It would be a good idea to try the armed forces adoption agency when the time comes, www.ssafa.org.uk/how-we-help/adoption you're guarunteed a favourable reception on that front!
Yes your children need to be a certain age - the standard age gap rule is that your new adoptive child needs to be at least 2 years younger than your youngest child. However some agencies wil have a slightly different rule, so you can check that with your potential adoption agencies. Most agencies are therefore not going to let you begin the process until your youngest is at least about 3 and a half to 4 years old, so you can be approved for a 0-2 year old child with a 2 year age gap. I would suggest at least a 3 year gap as a good thing, just my personal opinion
Birth parent involvement - in terms of contact, you're usually talking one or two letters a year going back and forth. The birth parents may reply to your yearly letter/2 letters, or they may not. If you're comfortable with this level of contact, you'll be fine, becaus this is the level of contact the majority of children are placed with. A small number of children need actual visits (normally 1 or 2 a year), usually older children. You also need to consider siblings - how far are you comfortable keeping your new childs sibling relationships going? Would you be happy to do sibling visits?
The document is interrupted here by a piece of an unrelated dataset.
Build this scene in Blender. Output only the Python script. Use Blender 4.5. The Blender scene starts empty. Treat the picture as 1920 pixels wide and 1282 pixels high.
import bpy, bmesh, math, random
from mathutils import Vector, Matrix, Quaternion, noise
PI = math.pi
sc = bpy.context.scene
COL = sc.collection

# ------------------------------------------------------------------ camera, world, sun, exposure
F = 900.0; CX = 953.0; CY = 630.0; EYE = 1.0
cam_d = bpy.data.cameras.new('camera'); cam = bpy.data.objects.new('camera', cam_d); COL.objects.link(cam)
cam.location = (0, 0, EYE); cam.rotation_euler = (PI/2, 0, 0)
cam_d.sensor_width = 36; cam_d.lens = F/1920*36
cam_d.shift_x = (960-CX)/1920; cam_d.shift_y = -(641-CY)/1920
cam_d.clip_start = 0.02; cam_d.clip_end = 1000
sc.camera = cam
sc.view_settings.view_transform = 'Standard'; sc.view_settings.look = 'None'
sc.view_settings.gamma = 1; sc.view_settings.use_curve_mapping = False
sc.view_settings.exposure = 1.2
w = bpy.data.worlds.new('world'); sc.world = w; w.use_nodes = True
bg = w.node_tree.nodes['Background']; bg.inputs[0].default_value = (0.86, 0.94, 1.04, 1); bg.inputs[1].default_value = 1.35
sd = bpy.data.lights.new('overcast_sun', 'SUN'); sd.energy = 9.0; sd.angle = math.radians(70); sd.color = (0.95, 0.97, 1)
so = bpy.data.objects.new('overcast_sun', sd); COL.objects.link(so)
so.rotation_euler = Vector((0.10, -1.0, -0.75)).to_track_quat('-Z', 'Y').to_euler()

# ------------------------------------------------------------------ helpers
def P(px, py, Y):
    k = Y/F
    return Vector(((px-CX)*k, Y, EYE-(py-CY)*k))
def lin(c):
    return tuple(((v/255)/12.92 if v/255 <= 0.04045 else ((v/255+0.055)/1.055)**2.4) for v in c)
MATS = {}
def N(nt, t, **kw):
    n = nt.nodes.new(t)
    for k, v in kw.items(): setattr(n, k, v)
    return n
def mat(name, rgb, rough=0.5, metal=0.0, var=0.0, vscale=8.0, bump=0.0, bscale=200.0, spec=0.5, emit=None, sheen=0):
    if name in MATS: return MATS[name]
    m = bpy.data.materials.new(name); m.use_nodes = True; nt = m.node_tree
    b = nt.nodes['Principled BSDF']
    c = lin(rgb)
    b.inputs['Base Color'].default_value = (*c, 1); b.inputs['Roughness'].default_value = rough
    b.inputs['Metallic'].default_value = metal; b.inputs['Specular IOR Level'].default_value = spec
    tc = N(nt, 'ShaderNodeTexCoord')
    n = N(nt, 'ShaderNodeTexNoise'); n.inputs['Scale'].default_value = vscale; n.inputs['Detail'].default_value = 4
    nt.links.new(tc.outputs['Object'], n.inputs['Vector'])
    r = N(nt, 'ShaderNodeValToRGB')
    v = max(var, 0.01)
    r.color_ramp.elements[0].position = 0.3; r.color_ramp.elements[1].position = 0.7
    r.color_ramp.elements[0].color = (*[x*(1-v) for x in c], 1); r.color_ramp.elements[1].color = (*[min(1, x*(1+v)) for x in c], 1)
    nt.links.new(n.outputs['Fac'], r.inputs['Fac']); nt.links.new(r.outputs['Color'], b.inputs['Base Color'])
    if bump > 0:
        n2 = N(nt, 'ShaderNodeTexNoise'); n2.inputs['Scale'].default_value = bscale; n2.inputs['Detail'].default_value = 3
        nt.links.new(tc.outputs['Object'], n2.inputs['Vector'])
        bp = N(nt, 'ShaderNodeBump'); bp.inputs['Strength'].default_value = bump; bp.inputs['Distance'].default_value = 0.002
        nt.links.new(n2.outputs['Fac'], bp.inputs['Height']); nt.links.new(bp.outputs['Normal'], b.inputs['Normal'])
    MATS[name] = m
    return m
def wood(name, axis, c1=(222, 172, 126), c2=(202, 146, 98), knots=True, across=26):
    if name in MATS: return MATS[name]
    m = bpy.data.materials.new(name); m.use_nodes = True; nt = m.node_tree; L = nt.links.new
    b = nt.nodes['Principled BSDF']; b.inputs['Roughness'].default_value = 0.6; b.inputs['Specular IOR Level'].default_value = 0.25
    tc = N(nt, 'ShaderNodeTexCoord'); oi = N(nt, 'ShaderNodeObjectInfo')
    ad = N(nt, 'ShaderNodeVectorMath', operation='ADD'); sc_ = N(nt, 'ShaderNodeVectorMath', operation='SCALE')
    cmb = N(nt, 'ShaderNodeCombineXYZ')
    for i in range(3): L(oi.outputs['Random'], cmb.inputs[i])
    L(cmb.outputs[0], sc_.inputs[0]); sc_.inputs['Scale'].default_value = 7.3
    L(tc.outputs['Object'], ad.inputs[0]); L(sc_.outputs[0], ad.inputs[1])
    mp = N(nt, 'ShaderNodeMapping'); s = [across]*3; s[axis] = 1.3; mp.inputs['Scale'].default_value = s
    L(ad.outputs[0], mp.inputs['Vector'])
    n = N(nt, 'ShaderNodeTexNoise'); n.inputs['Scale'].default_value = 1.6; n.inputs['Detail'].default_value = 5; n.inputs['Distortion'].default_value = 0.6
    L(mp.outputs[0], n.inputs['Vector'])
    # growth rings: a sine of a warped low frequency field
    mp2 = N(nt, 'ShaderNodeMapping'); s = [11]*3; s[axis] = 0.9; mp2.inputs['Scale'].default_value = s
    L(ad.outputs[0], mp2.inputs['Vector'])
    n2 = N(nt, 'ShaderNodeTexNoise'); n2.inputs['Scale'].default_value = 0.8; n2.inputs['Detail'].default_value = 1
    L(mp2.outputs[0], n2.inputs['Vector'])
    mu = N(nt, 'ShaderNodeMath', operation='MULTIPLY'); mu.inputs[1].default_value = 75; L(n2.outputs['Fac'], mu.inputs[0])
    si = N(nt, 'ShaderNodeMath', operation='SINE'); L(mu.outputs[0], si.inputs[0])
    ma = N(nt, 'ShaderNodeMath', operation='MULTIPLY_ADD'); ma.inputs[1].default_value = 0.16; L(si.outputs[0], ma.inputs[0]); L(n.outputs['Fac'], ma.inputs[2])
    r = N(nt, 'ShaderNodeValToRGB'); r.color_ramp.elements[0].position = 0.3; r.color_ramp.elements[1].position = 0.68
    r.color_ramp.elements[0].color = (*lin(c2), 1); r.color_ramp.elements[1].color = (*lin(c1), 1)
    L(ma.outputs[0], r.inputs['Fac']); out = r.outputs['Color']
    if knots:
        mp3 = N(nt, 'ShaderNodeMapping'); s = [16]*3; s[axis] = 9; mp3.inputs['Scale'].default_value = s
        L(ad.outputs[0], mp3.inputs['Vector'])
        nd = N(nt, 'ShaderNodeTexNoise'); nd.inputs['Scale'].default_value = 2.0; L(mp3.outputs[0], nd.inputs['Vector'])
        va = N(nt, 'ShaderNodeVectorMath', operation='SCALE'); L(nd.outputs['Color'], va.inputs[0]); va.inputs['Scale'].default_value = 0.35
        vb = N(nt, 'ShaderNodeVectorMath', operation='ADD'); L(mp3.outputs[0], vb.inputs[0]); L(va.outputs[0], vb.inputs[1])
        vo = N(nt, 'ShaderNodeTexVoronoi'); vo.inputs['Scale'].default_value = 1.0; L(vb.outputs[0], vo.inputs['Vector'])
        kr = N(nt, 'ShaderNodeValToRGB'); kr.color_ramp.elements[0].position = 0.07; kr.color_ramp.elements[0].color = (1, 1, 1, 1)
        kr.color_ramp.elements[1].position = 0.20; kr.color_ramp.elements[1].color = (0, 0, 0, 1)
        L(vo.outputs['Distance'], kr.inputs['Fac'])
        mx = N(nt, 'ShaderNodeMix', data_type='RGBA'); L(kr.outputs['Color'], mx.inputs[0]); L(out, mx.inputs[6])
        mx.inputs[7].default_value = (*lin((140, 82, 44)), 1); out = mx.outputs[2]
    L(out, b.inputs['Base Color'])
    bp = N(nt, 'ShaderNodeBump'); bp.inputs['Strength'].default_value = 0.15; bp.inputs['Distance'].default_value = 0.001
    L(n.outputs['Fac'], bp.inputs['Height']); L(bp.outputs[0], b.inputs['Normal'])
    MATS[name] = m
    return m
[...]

Aside from contact, you have to talk to your child as they grow up about their adoption and why they were taken away from their birth parents. You have to support your child with whatever they are feeling about their situation and birth family
As your child reaches their teenage years and beyond, then you need to start thinking about more contact - in terms of, will the birth family seek out my child using social media, or will my child seek them out etc etc
How this impacts on a family totally depends on the situation. For an older child, dealing with their emotions surrounding losing their birth family can have an impact on them settling in for sure. For a small child, the main issue will be their grief and confusion at losing their foster family, not their birth family. Ongoing letters may have a big impact or a small impact, depending upon the childs feelings, how it's managed, what the birth parents write, etc. It can't be predicted I'm afraid so up until you actually get matched with a child, you can only make decisions on what level of contact you are comfortable with and how you are planning to talk about it as your child grows up.